The fact is, there’s a feeling of refugees, shivering, that huddled look.  We left with what we had on our backs, people in dire straits say.  Under my wool coat, I have on a tasteful pants suit that travels well.  But we had no time to plan wedding garb or arrange for our friends to attend a ceremony.  Will there be a ceremony after we get the license?  What’s going to happen this morning?  Talking, talking in the last two days, Dianne and I decided for sure only last night that we would jump in today and do this.  Do what? Will the whole thing be brought to a crashing halt?  Can it be for real? 

On the two-hour ride up to Portland, keeping ourselves awake, we reviewed why two 1960s-70s rebels want to get married, anyway.  Put this in context again for me, would you, sweetheart?  For decades we ourselves made all the arguments against marriage:  Women as chattel throughout history; property-based mentalities expressed in monogamy and its almost inevitable infidelities. 

And our sorts of people find manifold ways to jump the broom, celebrate our commitment: on a mountaintop, wind blowing our hair, free with Mother Nature; on a pillow, looking deep in each other’s eyes (and whatnot); anywhere, simply speaking the words; around the house, taking out the garbage uncomplainingly, rolling up the beloved’s socks, making chicken soup for fevers, hearing the whole story, and then hearing it again.  Done that; doing that.  But we want it with people around; we want it irrefutably; we want it so it sticks at (God forbid) the door of Intensive Care.  We want the protection and, frankly, the label – that is, the social recognition.  And in our case, although we’re not strictly religious, we hold it to be a sacrament -- an outward and visible sign of this unbelievably joyful mystery.  Finding and knowing and lightly holding close to the right person, after an impressive share, on both sides, of false starts.  Dianne, who grew up outside a tiny town, on a prairie ranch in Washington State, came all the way to Massachusetts and found me, who grew up in bookstores in Cambridge.  Surely that’s grace. 

But of course there’s more to this marriage business even than the troth plighted, the peak moments, and the quotidian thick and thin.

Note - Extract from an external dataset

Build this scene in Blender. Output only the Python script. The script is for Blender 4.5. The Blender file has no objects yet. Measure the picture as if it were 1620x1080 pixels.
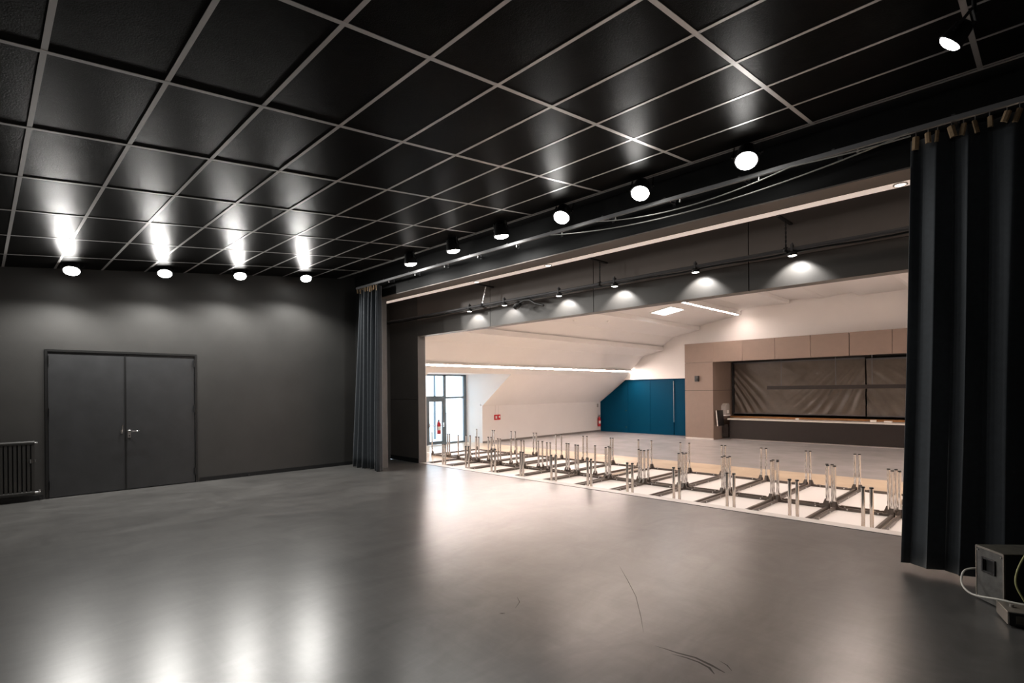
import bpy, bmesh, math, random
from mathutils import Vector, Matrix

random.seed(7)
SC = bpy.context.scene
COL = SC.collection
PI = math.pi

# ---------------------------------------------------------------- camera
F_PX, YAW, ROLL = 843.5, 0.7858, -0.0102
fwd = Vector((-math.sin(YAW), math.cos(YAW), 0))
r0 = Vector((math.cos(YAW), math.sin(YAW), 0))
u0 = Vector((0, 0, 1))
rgt = r0 * math.cos(ROLL) + u0 * math.sin(ROLL)
upv = rgt.cross(fwd)
cam_d = bpy.data.cameras.new('camera')
cam = bpy.data.objects.new('camera', cam_d)
COL.objects.link(cam)
cam_d.sensor_width = 36
cam_d.lens = F_PX / 1620 * 36
cam_d.shift_x = (810 - 808.3) / 1620
cam_d.shift_y = (618.2 - 540) / 1620
cam_d.clip_start = 0.05
cam_d.clip_end = 300
M = Matrix((rgt, upv, -fwd)).transposed().to_4x4()
M.translation = (0, 0, 1.6)
cam.matrix_world = M
SC.camera = cam

# ---------------------------------------------------------------- world, exposure
W = bpy.data.worlds.new('world')
SC.world = W
W.use_nodes = True
bg = W.node_tree.nodes['Background']
bg.inputs[0].default_value = (0.70, 0.86, 1.0, 1)      # pale overcast daylight
bg.inputs[1].default_value = 4.6
SC.view_settings.view_transform = 'Standard'
SC.view_settings.look = 'None'
SC.view_settings.gamma = 1
SC.view_settings.use_curve_mapping = False
SC.view_settings.exposure = 0.0
STAGE_W = 190.0     # each stage lamp on the door wall
RAIL_W = 28.0       # each stage lamp over the curtain rail
WASH_W = 18.0       # each small spotlight on the pipe
LED_L = 160.0        # hall light strips
WARM = (1.0, 0.825, 0.74)
COOL = (1.0, 0.975, 0.93)

# ---------------------------------------------------------------- materials
MATS = {}
def mat(name, col, rough=0.5, metal=0.0, var=0.0, scale=6.0, bump=0.0, bscale=40.0, spec=0.5,
        sheen=0.0, rvar=0.0, stretch=(1, 1, 1), emit=None, estr=0.0, alpha=None, trans=0.0, ior=None, coat=0.0):
    if name in MATS:
        return MATS[name]
    m = bpy.data.materials.new(name)
    m.use_nodes = True
    nt = m.node_tree
    b = nt.nodes['Principled BSDF']
    b.inputs['Base Color'].default_value = (*col, 1)
    b.inputs['Roughness'].default_value = rough
    b.inputs['Metallic'].default_value = metal
    b.inputs['Specular IOR Level'].default_value = spec
    b.inputs['Coat Weight'].default_value = coat
    b.inputs['Coat Roughness'].default_value = 0.15
    if sheen:
        b.inputs['Sheen Weight'].default_value = sheen
        b.inputs['Sheen Roughness'].default_value = 0.4
    if trans:
        b.inputs['Transmission Weight'].default_value = trans
    if ior:
        b.inputs['IOR'].default_value = ior
    if emit:
        b.inputs['Emission Color'].default_value = (*emit, 1)
        b.inputs['Emission Strength'].default_value = estr
    if var or rvar or bump:
        tc = nt.nodes.new('ShaderNodeTexCoord')
        mp = nt.nodes.new('ShaderNodeMapping')
        mp.inputs['Scale'].default_value = stretch
        nt.links.new(tc.outputs['Object'], mp.inputs['Vector'])
        if var or rvar:
            nz = nt.nodes.new('ShaderNodeTexNoise')
            nz.inputs['Scale'].default_value = scale
            nz.inputs['Detail'].default_value = 7
            nz.inputs['Roughness'].default_value = 0.62
            nt.links.new(mp.outputs[0], nz.inputs['Vector'])
        if var:
            cr = nt.nodes.new('ShaderNodeValToRGB')
            cr.color_ramp.elements[0].position = 0.3
            cr.color_ramp.elements[1].position = 0.72
            cr.color_ramp.elements[0].color = (*[max(0, c * (1 - var)) for c in col], 1)
            cr.color_ramp.elements[1].color = (*[min(1, c * (1 + var)) for c in col], 1)
            nt.links.new(nz.outputs['Fac'], cr.inputs[0])
            nt.links.new(cr.outputs[0], b.inputs['Base Color'])
        if rvar:
            mr = nt.nodes.new('ShaderNodeMapRange')
            mr.inputs['From Min'].default_value = 0.3
            mr.inputs['From Max'].default_value = 0.7
            mr.inputs['To Min'].default_value = max(0.02, rough - rvar)
            mr.inputs['To Max'].default_value = rough + rvar
            nt.links.new(nz.outputs['Fac'], mr.inputs['Value'])
            nt.links.new(mr.outputs[0], b.inputs['Roughness'])
        if bump:
            n2 = nt.nodes.new('ShaderNodeTexNoise')
            n2.inputs['Scale'].default_value = bscale
            n2.inputs['Detail'].default_value = 4
            nt.links.new(mp.outputs[0], n2.inputs['Vector'])
            bp = nt.nodes.new('ShaderNodeBump')
            bp.inputs['Strength'].default_value = bump
            bp.inputs['Distance'].default_value = 0.01
            nt.links.new(n2.outputs['Fac'], bp.inputs['Height'])
            nt.links.new(bp.outputs[0], b.inputs['Normal'])
    MATS[name] = m
    return m

def floor_material():
    m = mat('stage_floor', (0.112, 0.109, 0.105), rough=0.282, spec=0.8)
    nt = m.node_tree; b = nt.nodes['Principled BSDF']
    tc = nt.nodes.new('ShaderNodeTexCoord')
    def noise(scale, st, det=6, rot=0.0, dist=0.0):
        mp = nt.nodes.new('ShaderNodeMapping'); mp.inputs['Scale'].default_value = st
        mp.inputs['Rotation'].default_value = (0, 0, rot)
        nt.links.new(tc.outputs['Object'], mp.inputs['Vector'])
        n = nt.nodes.new('ShaderNodeTexNoise'); n.inputs['Scale'].default_value = scale
        n.inputs['Detail'].default_value = det; n.inputs['Roughness'].default_value = 0.65
        n.inputs['Distortion'].default_value = dist
        nt.links.new(mp.outputs[0], n.inputs['Vector']); return n
    big = noise(0.55, (1, 1, 1), 5, dist=0.6)
    mid = noise(2.2, (1, 0.6, 1), 8, rot=0.5, dist=1.2)
    scr = noise(3.0, (0.45, 6, 1), 8, rot=0.3, dist=0.8)
    scr2 = noise(3.0, (5, 0.5, 1), 8, rot=-0.5, dist=0.8)
    def rng(n, a, c, lo, hi):
        r = nt.nodes.new('ShaderNodeMapRange'); r.inputs[1].default_value = a; r.inputs[2].default_value = c
        r.inputs[3].default_value = lo; r.inputs[4].default_value = hi
        nt.links.new(n.outputs['Fac'], r.inputs[0]); return r
    def mul(a, c):
        k = nt.nodes.new('ShaderNodeMath'); k.operation = 'MULTIPLY'
        nt.links.new(a.outputs[0], k.inputs[0]); nt.links.new(c.outputs[0], k.inputs[1]); return k
    f = mul(rng(big, .3, .7, .74, 1.22), rng(mid, .3, .7, .74, 1.24))
    f = mul(f, rng(scr, .3, .8, .93, 1.12)); f = mul(f, rng(scr2, .3, .8, .94, 1.10))
    mx = nt.nodes.new('ShaderNodeVectorMath'); mx.operation = 'SCALE'
    mx.inputs[0].default_value = (0.112, 0.109, 0.105)
    nt.links.new(f.outputs[0], mx.inputs['Scale'])
    nt.links.new(mx.outputs[0], b.inputs['Base Color'])
    return m

M_FLOOR = floor_material()
M_BLACKWALL = mat('black_wall_paint', (0.042, 0.041, 0.039), 0.55, var=0.14, scale=1.5, bump=0.05, bscale=60)
M_HEADER = mat('header_paint', (0.016, 0.0165, 0.017), 0.7, var=0.1, scale=1.5, spec=0.25)
M_UPPER = mat('brown_upper_panel', (0.23, 0.20, 0.182), 0.6, var=0.05, scale=2)
M_BROWNWALL = mat('brown_black_panel', (0.11, 0.102, 0.095), 0.5, var=0.08, scale=2)
M_JAMB = mat('grey_jamb', (0.13, 0.125, 0.12), 0.6, var=0.08)
M_TILE = mat('black_ceiling_tile', (0.009, 0.0085, 0.008), 0.33, var=0.25, scale=9, bump=0.22, bscale=130, spec=0.007)
M_TBAR = mat('grey_tbar', (0.50, 0.485, 0.475), 0.45, metal=0.4)
M_DARK = mat('matte_black', (0.010, 0.010, 0.011), 0.7)
M_BLACKMETAL = mat('black_metal', (0.016, 0.016, 0.017), 0.38)
M_DOOR = mat('black_door', (0.040, 0.041, 0.043), 0.36, var=0.15, scale=4, bump=0.03)
M_FRAME = mat('black_door_frame', (0.010, 0.010, 0.010), 0.4)
M_CHROME = mat('chrome', (0.74, 0.72, 0.70), 0.07, metal=1.0)
M_STEEL = mat('brushed_steel', (0.62, 0.61, 0.60), 0.3, metal=1.0)
M_GREYRAIL = mat('grey_rail', (0.10, 0.10, 0.105), 0.5, spec=0.3)
M_TRACK = mat('grey_track', (0.30, 0.30, 0.31), 0.5, spec=0.3)
M_VELVET = mat('dark_blue_velvet', (0.029, 0.036, 0.044), 0.8, sheen=0.6, var=0.15, scale=20)
M_TAPE = mat('tan_heading_tape', (0.42, 0.29, 0.17), 0.85, var=0.2, scale=30)
M_CORD = mat('pale_cord', (0.45, 0.45, 0.43), 0.7)
M_RAILGLOW = mat('pale_rail_added_glow', (0.80, 0.77, 0.74), 0.45, emit=(1, .80, .68), estr=.55)  # painted rail; emission stands in for room light falling on it
M_LENS = mat('lamp_lens', (1, 1, 1), 0.3, emit=COOL, estr=42)
M_LENS2 = mat('small_lamp_lens', (1, 1, 1), 0.3, emit=(1, .95, .88), estr=12)
M_LENSW = mat('warm_lamp_lens', (1, 1, 1), 0.3, emit=(1, .80, .66), estr=10)
M_WHITE = mat('white_plaster', (0.83, 0.80, 0.775), 0.75, var=0.02, scale=1.0)
M_WHITECEIL = mat('white_ceiling_panel', (0.80, 0.775, 0.75), 0.7, var=0.02, scale=1.0)
M_HALLFLOOR = mat('grey_hall_floor', (0.44, 0.42, 0.415), 0.22, var=0.05, scale=1.2, rvar=0.04)
M_TANFLOOR = mat('tan_hall_floor', (0.74, 0.60, 0.45), 0.24, var=0.05, scale=1.2, rvar=0.04)
M_THRESH = mat('pale_threshold', (0.66, 0.63, 0.60), 0.4, var=0.05)
M_SKIRT = mat('grey_skirting', (0.22, 0.20, 0.185), 0.5)
M_BLUE = mat('teal_blue_door', (0.0, 0.043, 0.090), 0.5, spec=0.06)
M_TAUPE = mat('taupe_panel', (0.23, 0.168, 0.134), 0.5, var=0.04)
M_TAUPEDARK = mat('taupe_joint', (0.06, 0.045, 0.038), 0.6)
M_COUNTERTOP = mat('pale_counter_top', (0.62, 0.58, 0.54), 0.3)
M_COUNTER = mat('dark_brown_counter', (0.026, 0.021, 0.019), 0.45, var=0.1, spec=0.25)
M_WOOD = mat('orange_wood', (0.36, 0.16, 0.05), 0.45, var=0.25, scale=4, stretch=(1, 8, 8))
M_TARP = mat('brown_plastic_tarp', (0.10, 0.080, 0.062), 0.28, var=0.2, scale=3)
M_TABLE = mat('white_table_board', (0.86, 0.84, 0.82), 0.45)
M_BRONZE = mat('bronze_table_rail', (0.115, 0.095, 0.082), 0.4, metal=0.3)
M_LED = mat('led_strip', (1, 1, 1), 0.4, emit=WARM, estr=LED_L)
M_LED2 = mat('led_strip_high', (1, 1, 1), 0.4, emit=WARM, estr=LED_L * .6)
M_SKY = mat('skylight_pane', (1, 1, 1), 0.3, emit=(0.95, 0.98, 1.0), estr=5)
M_FRAMEBLUE = mat('grey_blue_aluminium', (0.16, 0.20, 0.23), 0.4, metal=0.3)
M_RED = mat('signal_red', (0.55, 0.02, 0.03), 0.4)
M_WHITEP = mat('white_plastic', (0.82, 0.80, 0.77), 0.4)
M_GREYP = mat('grey_plastic', (0.38, 0.35, 0.32), 0.4)
M_BLACKP = mat('black_plastic', (0.014, 0.014, 0.014), 0.4)
M_RAD = mat('black_radiator', (0.030, 0.029, 0.027), 0.45)
M_CASE = mat('scuffed_black_case', (0.11, 0.108, 0.10), 0.55, var=0.35, scale=12, bump=0.1)
M_CASE2 = mat('black_case_carpet', (0.012, 0.012, 0.012), 0.8)
M_CASETOP = mat('worn_case_top', (0.075, 0.07, 0.055), 0.6, var=0.4, scale=14)
M_ALU = mat('grey_mixer_metal', (0.32, 0.29, 0.25), 0.4, metal=0.5)
M_CABLEW = mat('white_cable', (0.72, 0.70, 0.64), 0.5)
M_CABLEY = mat('olive_cable', (0.45, 0.45, 0.20), 0.5)
M_OUT = mat('outdoor_paving', (0.6, 0.62, 0.63), 0.8)
M_GLASS = mat('clear_glass', (1, 1, 1), 0.0, trans=1.0, ior=1.02, spec=0.3)
M_PAPER = mat('paper_white', (0.85, 0.8, 0.72), 0.7)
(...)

When one of us dies, we want the stunned bereft to inherit her own house, as heterosexual spouses do, without being hit like a stranger by taxes on what’s already hers. “Civil unions” state-by-state don’t affect matters like federal tax laws.  They’re a step in the right direction.  (Was a “Colored” drinking fountain better than none at all, on a thirsty day in a hot, inhospitable country?)   But they aren’t called marriage, so they aren’t fair.  Unless all heterosexual unions, as regulated by the government, become “civil” as well, with marriage left to the temples and synagogues and mosques and churches and beaches and mountaintops.